┏━━
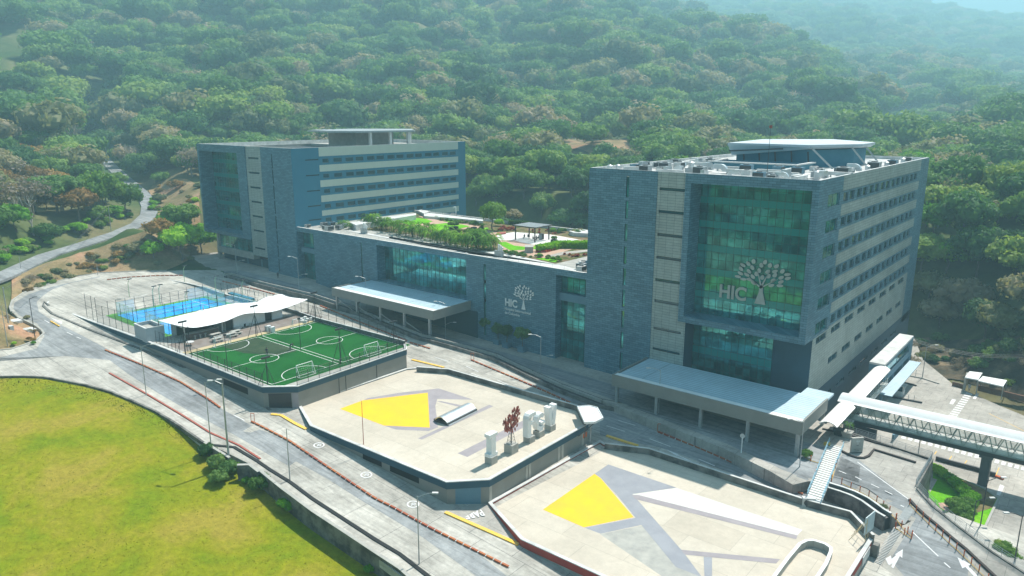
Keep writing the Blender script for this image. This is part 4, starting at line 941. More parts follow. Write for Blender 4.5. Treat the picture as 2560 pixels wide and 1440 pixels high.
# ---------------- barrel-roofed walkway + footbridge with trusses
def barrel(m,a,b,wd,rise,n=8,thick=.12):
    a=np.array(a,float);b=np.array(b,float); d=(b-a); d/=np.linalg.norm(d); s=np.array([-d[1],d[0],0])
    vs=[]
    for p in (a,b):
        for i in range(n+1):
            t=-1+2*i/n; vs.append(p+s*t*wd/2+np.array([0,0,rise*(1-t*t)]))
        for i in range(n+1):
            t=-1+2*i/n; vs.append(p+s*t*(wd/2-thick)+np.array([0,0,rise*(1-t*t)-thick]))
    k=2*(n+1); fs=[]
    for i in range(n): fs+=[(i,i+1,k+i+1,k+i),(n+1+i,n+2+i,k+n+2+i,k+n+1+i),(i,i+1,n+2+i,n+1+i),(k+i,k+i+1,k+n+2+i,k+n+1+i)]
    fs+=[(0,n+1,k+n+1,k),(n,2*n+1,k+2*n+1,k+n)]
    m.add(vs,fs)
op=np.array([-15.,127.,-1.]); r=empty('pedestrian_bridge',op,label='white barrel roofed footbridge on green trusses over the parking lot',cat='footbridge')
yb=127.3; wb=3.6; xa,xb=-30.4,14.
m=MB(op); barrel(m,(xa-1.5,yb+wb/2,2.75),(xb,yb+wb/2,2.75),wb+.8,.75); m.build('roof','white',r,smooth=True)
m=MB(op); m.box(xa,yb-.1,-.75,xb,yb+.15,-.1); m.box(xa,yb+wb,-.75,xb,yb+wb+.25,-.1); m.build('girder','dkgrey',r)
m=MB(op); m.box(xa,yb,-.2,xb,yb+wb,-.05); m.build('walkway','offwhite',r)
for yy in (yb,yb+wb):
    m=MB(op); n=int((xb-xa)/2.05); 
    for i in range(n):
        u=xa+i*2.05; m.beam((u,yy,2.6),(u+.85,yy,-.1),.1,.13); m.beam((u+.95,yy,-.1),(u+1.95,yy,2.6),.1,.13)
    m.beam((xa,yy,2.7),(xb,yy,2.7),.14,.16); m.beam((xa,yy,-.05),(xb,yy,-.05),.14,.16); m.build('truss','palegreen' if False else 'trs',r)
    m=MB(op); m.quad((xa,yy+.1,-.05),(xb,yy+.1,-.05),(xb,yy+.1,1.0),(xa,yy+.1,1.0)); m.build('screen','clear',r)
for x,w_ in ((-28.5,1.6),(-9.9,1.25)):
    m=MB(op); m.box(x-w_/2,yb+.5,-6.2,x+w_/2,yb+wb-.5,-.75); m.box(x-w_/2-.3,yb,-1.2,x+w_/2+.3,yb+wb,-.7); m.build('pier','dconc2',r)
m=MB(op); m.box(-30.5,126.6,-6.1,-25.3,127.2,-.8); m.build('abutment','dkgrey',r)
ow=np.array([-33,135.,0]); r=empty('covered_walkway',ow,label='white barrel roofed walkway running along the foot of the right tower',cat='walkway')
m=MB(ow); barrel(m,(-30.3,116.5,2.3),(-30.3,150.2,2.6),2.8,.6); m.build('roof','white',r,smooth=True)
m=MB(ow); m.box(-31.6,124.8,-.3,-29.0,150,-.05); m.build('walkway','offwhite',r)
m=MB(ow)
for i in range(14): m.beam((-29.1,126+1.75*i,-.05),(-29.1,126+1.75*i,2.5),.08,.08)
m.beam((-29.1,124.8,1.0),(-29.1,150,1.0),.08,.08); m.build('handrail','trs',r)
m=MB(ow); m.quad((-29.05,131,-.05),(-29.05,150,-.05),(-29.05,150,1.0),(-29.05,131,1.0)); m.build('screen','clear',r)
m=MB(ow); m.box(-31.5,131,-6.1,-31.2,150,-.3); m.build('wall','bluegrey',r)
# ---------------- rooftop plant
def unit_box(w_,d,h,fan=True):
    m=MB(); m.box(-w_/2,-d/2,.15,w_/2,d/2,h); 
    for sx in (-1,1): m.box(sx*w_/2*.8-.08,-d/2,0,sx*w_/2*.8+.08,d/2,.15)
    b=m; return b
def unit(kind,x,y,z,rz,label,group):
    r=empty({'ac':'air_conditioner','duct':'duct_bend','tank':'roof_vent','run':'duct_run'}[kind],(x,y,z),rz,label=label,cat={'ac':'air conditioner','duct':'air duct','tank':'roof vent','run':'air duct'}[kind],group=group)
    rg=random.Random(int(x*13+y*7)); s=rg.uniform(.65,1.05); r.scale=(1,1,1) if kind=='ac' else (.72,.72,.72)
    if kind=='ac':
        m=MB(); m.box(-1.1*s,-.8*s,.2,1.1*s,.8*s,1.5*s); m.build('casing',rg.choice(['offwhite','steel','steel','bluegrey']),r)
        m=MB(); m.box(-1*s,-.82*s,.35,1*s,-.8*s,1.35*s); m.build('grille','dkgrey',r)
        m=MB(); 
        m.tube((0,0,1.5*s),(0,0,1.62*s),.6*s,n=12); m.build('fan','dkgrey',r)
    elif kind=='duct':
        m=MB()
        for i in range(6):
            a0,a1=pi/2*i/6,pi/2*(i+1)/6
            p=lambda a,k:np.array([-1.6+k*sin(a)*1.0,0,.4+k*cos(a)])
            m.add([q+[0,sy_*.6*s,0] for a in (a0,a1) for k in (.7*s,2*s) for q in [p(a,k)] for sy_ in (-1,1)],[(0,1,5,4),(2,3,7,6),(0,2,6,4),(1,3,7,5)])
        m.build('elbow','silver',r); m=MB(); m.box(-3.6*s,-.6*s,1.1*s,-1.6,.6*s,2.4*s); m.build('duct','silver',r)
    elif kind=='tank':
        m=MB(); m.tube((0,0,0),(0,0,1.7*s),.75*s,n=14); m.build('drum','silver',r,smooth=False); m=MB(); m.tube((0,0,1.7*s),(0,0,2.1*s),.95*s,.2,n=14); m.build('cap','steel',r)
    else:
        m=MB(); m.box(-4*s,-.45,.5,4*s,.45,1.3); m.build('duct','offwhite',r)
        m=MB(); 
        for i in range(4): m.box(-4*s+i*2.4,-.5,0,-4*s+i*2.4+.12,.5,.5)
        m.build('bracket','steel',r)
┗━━
┏━━
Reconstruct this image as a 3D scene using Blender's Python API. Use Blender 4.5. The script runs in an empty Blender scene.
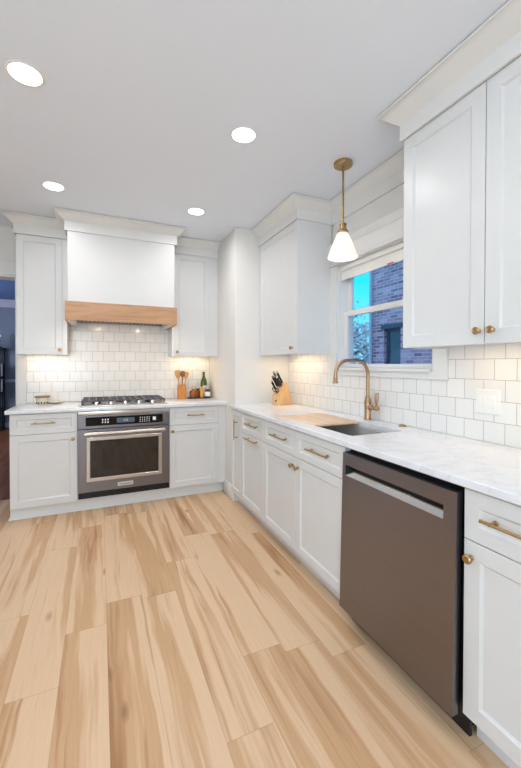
┗━━
What is being asked: Identify the lines of the data that contain the word "script". Copy each of them.

Exercise result:
Keep writing the Blender script for this image. This is part 4, starting at line 941. More parts follow. Write for Blender 4.5. Treat the picture as 2560 pixels wide and 1440 pixels high.
Reconstruct this image as a 3D scene using Blender's Python API. Use Blender 4.5. The script runs in an empty Blender scene.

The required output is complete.